Странным казалось видеть их вместе. Я хотела, я очень старалась, чтобы они подольше были в хорошей форме, были бодры и продолжали выглядеть счастливой, благополучной парой, какой их всегда воспринимали незнакомые люди. Когда концерты закончились, отец улетел обратно, к своим лохматым псам и недоеденным цыплятам. Я отправилась в Лондон к своим домашним. Дитрих взяла курс на Сан-Франциско, где собиралась выступать и продолжать жизнь вечно молодой и вечно живой легенды.
В апреле был убит Мартин Лютер Кинг-младший. В Европе его гибель вызвала едва слышный отзвук; то была американская трагедия, домашняя, «местная». Прошло всего два месяца… «Нет, нет, больше не надо!» — рыдали наши сердца, когда, истекая кровью, бледный, с закрытыми глазами лежал Бобби, и жизнь уходила из него с неумолимой быстротой. Эта резкость мысли, этот бесшабашно-смелый дух, этот мощный, целенаправленный интеллект, это удивительное разнообразие познаний — их больше не было.
Моя мать снова уехала в Австралию и как раз давала концерт в каком-то тамошнем городе, когда на улице соседнего, в результате необъяснимо-загадочного несчастного случая, лишился жизни ее возлюбленный-репортер. Она позвонила мне в кромешном отчаянии. У австралийца имелась законная вдова, следовательно, Дитрих была лишена права и публично выражать свое горе, и проявлять личный интерес к обстоятельствам этой смерти. Она дала мне целый список телефонных номеров, по которым надо было срочно позвонить в Австралию, чтобы вместо нее выяснить детали ужасной катастрофы, а затем послать на похороны подходящие к случаю цветы. Сама она удалилась к себе в спальню и принялась скорбеть.

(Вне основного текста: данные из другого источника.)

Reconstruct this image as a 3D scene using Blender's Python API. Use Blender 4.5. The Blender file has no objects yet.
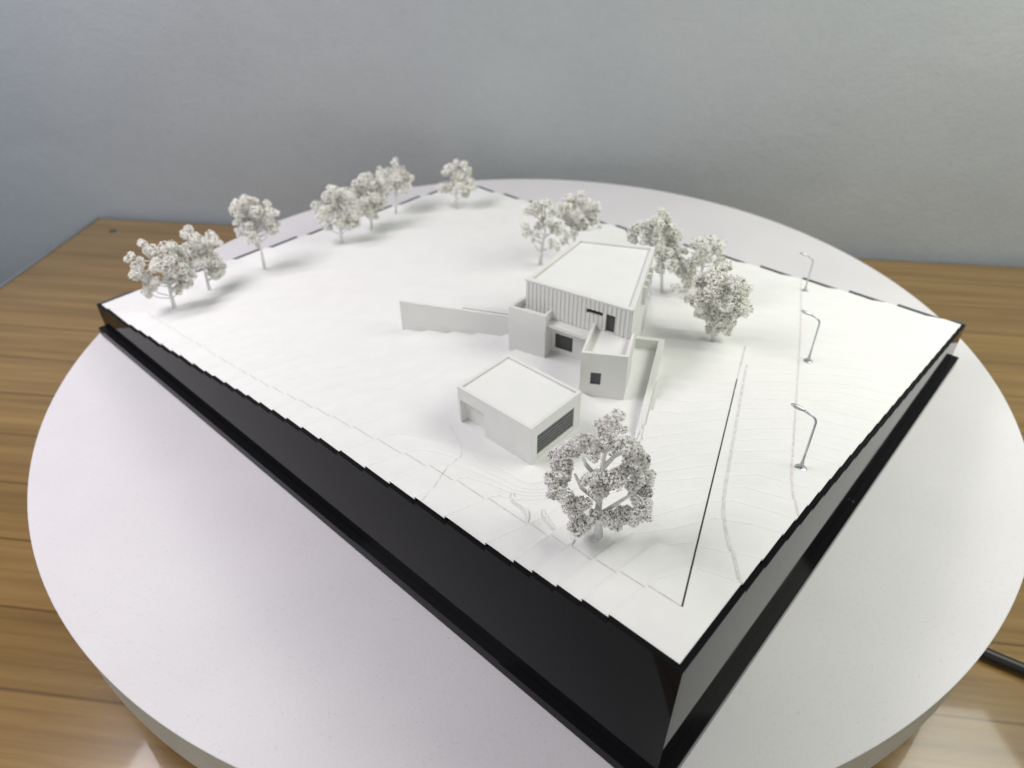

Покончив с австралийскими гастролями, Дитрих возвратилась во Францию, чтобы быть рядом со своим обожаемым Майклом. Дело в том, что наш старший сын поступил в Париже в американский колледж. Моя мать незамедлительно сбросила черные вдовьи одежды, ожила и расцвела. Первым делом она нашла и обставила весьма дорогое и очень удобное холостяцкое логово, где и поселила Майкла. Зато потом она уже не оставляла его в покое, и он практически не получал никакой радости от своего уединения. У нее был собственный ключ, и она являлась, когда вздумается; приходила убрать жилье, забить продуктами холодильник и обследовать постель моего сына. Он был красивый, высокий, хорошо сложенный мальчик. По субботам и воскресеньям она водила его в шикарные рестораны, начала пробовать на нем свои штучки с «прижиманием», за столом сажала его рядом со своими самыми деятельными, в определенном смысле слова, друзьями-гомосексуалистами. И… ждала. На Рождественские каникулы он приехал домой, в Лондон, и стал просить у меня совета, как ее приструнить, как заставить угомониться.